* [What you are asked to do] Only a number is required: how many lines of the material contain the word "parts"?

* [Data excerpt]

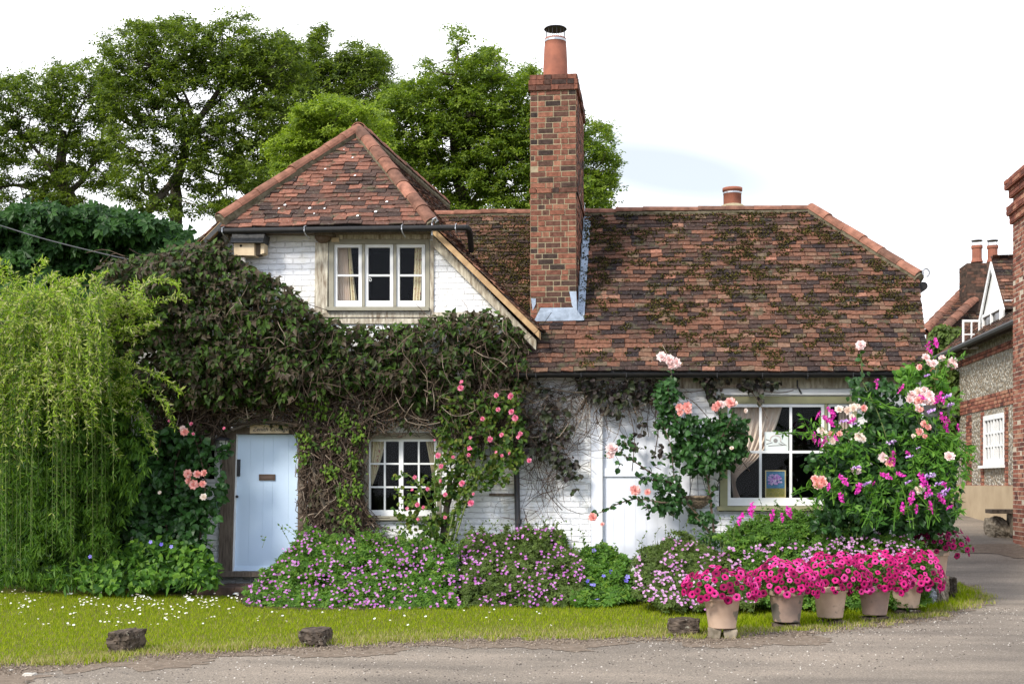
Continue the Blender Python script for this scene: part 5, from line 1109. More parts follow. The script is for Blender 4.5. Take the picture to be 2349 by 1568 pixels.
for pts, r in (([(420, 1345), (425, 1250), (460, 1100), (400, 1010), (350, 960), (300, 930)], .045), ([(400, 1010), (470, 985), (560, 970), (640, 940), (700, 880)], .02), ([(345, 965), (420, 1000), (500, 985), (560, 940), (600, 890)], .022), ([(500, 1000), (560, 975), (620, 968), (700, 975), (760, 920)], .03), ([(770, 1340), (775, 1250), (740, 1150), (715, 1050), (730, 950), (760, 850)], .035), ([(775, 1250), (800, 1150), (790, 1020), (840, 930)], .022), ([(1010, 1290), (1020, 1200), (1035, 1130), (1090, 1000), (1140, 900), (1180, 800)], .05), ([(1185, 1000), (1190, 920), (1240, 890), (1330, 900), (1400, 880)], .016)):
    tw.tube(spline([P(a, b, 16.75) for a, b in pts], 18), list(np.linspace(r, r*.4, 19)), 7)
tw.build('stem', M['bark'], cr)

# ---- purple leaved creeper along the main eave
c2_ = thing('creeper', 'sparse purple brown creeper trailing under the main gutter and down the white wall', 'climbing plant', P(1240, 1200, 16.9))
fo = MB(); tw = MB()
yp_ = lambda u, v: 16.75
for poly, n in (([(1200, 880), (1290, 870), (1300, 960), (1240, 980), (1190, 960)], 170), ([(1190, 930), (1260, 925), (1320, 980), (1300, 1030), (1210, 1040)], 420), ([(1270, 1040), (1325, 1050), (1335, 1110), (1310, 1135), (1285, 1110)], 230), ([(1190, 1000), (1270, 990), (1300, 1050), (1220, 1060)], 180), ([(1320, 866), (1420, 868), (1560, 872), (1555, 905), (1440, 925), (1390, 945), (1330, 905)], 720), ([(1400, 900), (1440, 900), (1420, 985), (1390, 960)], 120), ([(1600, 866), (1680, 868), (1668, 905), (1640, 935), (1618, 900)], 240), ([(1690, 868), (1790, 870), (1780, 890), (1700, 895)], 90), ([(1720, 880), (1760, 880), (1745, 925)], 40), ([(1440, 955), (1545, 950), (1530, 1050), (1450, 1060)], 150)):
    mass(fo, poly, int(n*.5), yp_, .085, OVAL, .12, .08, 30, (0, -.8, .3), .5, (0, -.1, -1), 8, 31, holes=.40)
fo.build('foliage', M['purple'], c2_)
tangle(tw, [(1195, 880), (1560, 880), (1540, 915), (1420, 960), (1330, 1000), (1300, 1080), (1200, 1050)], 420, 16.85, (30, 120), .004, .08, .2)
tangle(tw, [(1195, 1000), (1310, 1000), (1290, 1180), (1240, 1210), (1200, 1200)], 45, 16.88, (60, 160), .004, .06, .6)
for pts in ([(1330, 905), (1420, 890), (1560, 900), (1680, 885), (1780, 880)], [(1545, 905), (1600, 930), (1720, 1080)], [(1440, 930), (1455, 1000), (1450, 1080)], [(1500, 910), (1510, 980), (1500, 1050)], [(1290, 1170), (1250, 1120), (1230, 1040), (1240, 960)], [(1720, 890), (1745, 930), (1760, 960)], [(1820, 895), (1780, 900), (1700, 888)]):
    tw.tube(spline([P(a, b, 16.8) for a, b in pts], 14), .006, 4, cap=False)
tw.build('twigs', M['twig'], c2_)

# ---- blooms
def petal_grid(r, w_, cup, a, tilt, z0):
    v = []; 
    for i in range(4):
        for j in range(3):
            t = i/3; s = (j-1); x = s*w_*math.sin(math.pi*(.25+.6*t))*.5; y = r*t; z = cup*t*t-abs(s)*-.08*r
            if i == 3: y += -abs(s)*r*.15; z -= cup*.25
            yy = y*math.cos(tilt)-z*math.sin(tilt); zz = y*math.sin(tilt)+z*math.cos(tilt)+z0
            v.append((x*math.cos(a)-yy*math.sin(a), x*math.sin(a)+yy*math.cos(a), zz))
    f = [[i*3+j, i*3+j+1, (i+1)*3+j+1, (i+1)*3+j] for i in range(3) for j in range(2)]; return v, f
def rose_mesh(name, mats, open_=1.0):
    mb = MB()
    for n, r, w_, tilt, z0 in ((8, 1.0, .8, .12, 0), (7, .88, .7, .42, .06), (6, .68, .6, .75, .12), (5, .5, .5, 1.05, .16), (4, .32, .36, 1.3, .2)):
        for i in range(n):
            v, f = petal_grid(r*random.uniform(.9, 1.08), w_, .18, i*6.283/n+random.uniform(-.2, .2)+r*2, tilt*open_+random.uniform(-.1, .1), z0); mb.add(v, f)
    o = mb.build(name, mats); me = o.data; bpy.data.objects.remove(o); return me
def loose_mesh(name, mats):
    mb = MB()
    for i in range(9):
        v, f = petal_grid(random.uniform(.6, 1.1), .7, random.uniform(-.1, .3), i*.7+random.random(), random.uniform(-.2, .8), random.uniform(0, .2)); mb.add(v, f)
    o = mb.build(name, mats); me = o.data; bpy.data.objects.remove(o); return me
def pea_mesh(name, mats):
    mb = MB(); n = 9; p = np.array([(random.uniform(-.3, .3), random.uniform(-.3, .3), -1+2*i/8) for i in range(n)]); X, Yx, Z = frames(n, (0, -1, .2), .6, (0, 0, 1))
    mb.inst(OVAL, p, X, Yx, Z, .75); X, Yx, Z = frames(n, (0, -1, .2), .6, (.5, 0, -1)); mb.inst(OVAL, p, X, Yx, Z, .55)
    o = mb.build(name, mats); me = o.data; bpy.data.objects.remove(o); return me
def pet_mesh(name, mats):
    mb = MB(); k = 20; v = []; f = []; mi = []
    for r, z in ((.03, -.4), (.32, -.08), (.66, .06), (1.0, -.06)):
        for j in range(k):
            a = j*6.283/k; rr = r*(1-.13*(abs(math.cos(a*2.5))**4 if r > .5 else 0)); v.append((math.cos(a)*rr, math.sin(a)*rr, z+(.1*math.sin(a*5+1) if r > .9 else 0)))
    for i in range(3):
        for j in range(k): f.append([i*k+j, i*k+(j+1) % k, (i+1)*k+(j+1) % k, (i+1)*k+j]); mi.append(1 if i == 0 else 0)
    mb.v.append(np.array(v)); mb.n = len(v); mb.f[4].append(np.array(f)); mb.mi[4].append(np.array(mi)); o = mb.build(name, mats); me = o.data; bpy.data.objects.remove(o); return me
def small_mesh(name, mats):
    o = MB().add(FIVE[0], FIVE[1]).build(name, mats); me = o.data; bpy.data.objects.remove(o); return me
ROSES = {k: [rose_mesh('rose_'+k, M[k]) for _ in range(3)] for k in ('r_pink', 'r_pale', 'r_cream', 'r_hot')}
LOOSE = loose_mesh('rose_loose', M['r_hot']); PEA = [pea_mesh('pea', M['pea']) for _ in range(3)]; PEA2 = [pea_mesh('pea_lilac', M['pea2']) for _ in range(2)]
PET = pet_mesh('petunia', [M['pet'], M['throat']]); PETD = pet_mesh('petunia_dark', [M['petd'], M['throat']])
def place(me, name, pos, nrm, sc, parent, spin=None, label=None):
    o = bpy.data.objects.new(name, me); COL.objects.link(o); o.parent = parent
    nrm = Vector(nrm).normalized(); q = nrm.to_track_quat('Z', 'Y') @ Matrix.Rotation(random.uniform(0, 6.28) if spin is None else spin, 3, 'Z').to_quaternion()
    o.rotation_mode = 'QUATERNION'; o.rotation_quaternion = q; o.location = Vector(pos)-parent_origin(parent); o.scale = (sc,)*3
    if label: o['label'] = label
    return o
def bloom(parent, u, v, Y, kind, r=.07, name='bloom'):
    nrm = (random.gauss(0, .25), -1, random.uniform(.1, .6)); return place(random.choice(ROSES[kind]), name, P(u, v, Y), nrm, r*random.uniform(.88, 1.1), parent)
def near_blossoms(parent, pos, me_, mat, size, nm='blossom', nrm=(0, -.7, .7)):
    """the nearest hundred as parts, the rest of this plant's blossoms as one part"""
    d_ = np.linalg.norm(pos-np.array([0, 0, EYE]), axis=1); idx = np.argsort(d_); 
    for i in idx[:100]: place(me_, nm, pos[i], Vector(nrm)+Vector(rng.normal(size=3)*.35), size*random.uniform(.8, 1.2), parent)
    rest = pos[idx[100:]]
    if len(rest):
        mb = MB(); X, Yx, Z = frames(len(rest), nrm, .35); mb.inst(FIVE, rest, X, Yx, Z, size*rng.uniform(.8, 1.2, len(rest))); mb.build(nm+'s', mat, parent)['kind'] = 'stuff'

# ---- pink rambling rose between lower window and downpipe
z6 = zc(900, 1100, 2.412)
rr = thing('rambling_rose', 'rambling rose with small deep pink blooms right of the small paned window', 'rose bush', P(1015, 1340, 16.7))
fo = MB(); S_ = MB(); lp, ld = [], []
mass(fo, [(1010, 905), (1190, 890), (1205, 1050), (1160, 1110), (1090, 1120), (1040, 1190), (1015, 1260), (960, 1240), (985, 1150), (1005, 1060), (1000, 960)], 2300, lambda u, v: 16.5, .07, OVAL, .25, .15, 30, (0, -.7, .6), .5, (0, -.2, -1), 12, 41, holes=.36)
mass(fo, [(900, 1090), (1000, 1070), (1010, 1200), (960, 1240), (900, 1200)], 420, lambda u, v: 16.45, .065, OVAL, .2, .1, 30, (0, -.7, .6), .5, (0, -.2, -1), 8, 42, holes=.4)
for pts in ([(1015, 1300), (1030, 1220), (1060, 1130), (1130, 1050), (1170, 960)], [(1012, 1300), (1000, 1200), (960, 1110), (920, 1080)], [(1018, 1300), (1045, 1200), (1100, 1080), (1120, 980)], [(1010, 1290), (1000, 1180), (1000, 1040), (1040, 940)], [(1025, 1290), (1060, 1150), (1085, 1110), (1180, 1040)], [(1010, 1280), (980, 1200), (930, 1190)], [(1030, 1290), (1075, 1140), (1110, 1120), (1190, 1080)]):
    strands(S_, lp, ld, [P(a, b, 16.5+random.uniform(-.1, .1)) for a, b in pts], .013, .005, .07)
seat_leaves(fo, lp, ld, .065, OVAL); fo.build('foliage', M['roseleaf2'], rr); S_.build('stems', M['stem'], rr)
tk = MB(); tk.tube([P(1018, 1345, 16.65), P(1020, 1250, 16.7), P(1024, 1170, 16.75), P(1035, 1080, 16.8)], [.06, .05, .045, .03], 8); tk.build('trunk', M['bark'], rr)
for a_, b_ in [(900, 455), (925, 565), (945, 640), (1340, 140), (1440, 145), (1350, 240), (1445, 258), (1240, 305), (1085, 90), (1090, 45), (1505, 410), (1490, 435), (1140, 560), (1375, 565), (1430, 548), (1570, 600), (760, 718), (742, 805), (850, 800), (705, 938), (975, 840), (1175, 835), (1160, 902), (785, 1015), (975, 1000), (1150, 440), (1375, 418), (945, 745), (1095, 760), (780, 912), (1470, 300), (1030, 575), (1335, 540), (1290, 450), (820, 930), (1155, 515)]:
    uu, vv = z6(a_, b_); place(random.choice(ROSES['r_hot']+[LOOSE]), 'bloom', P(uu, vv, 16.25), (random.gauss(0, .3), -1, .2), random.uniform(.022, .05), rr)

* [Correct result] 2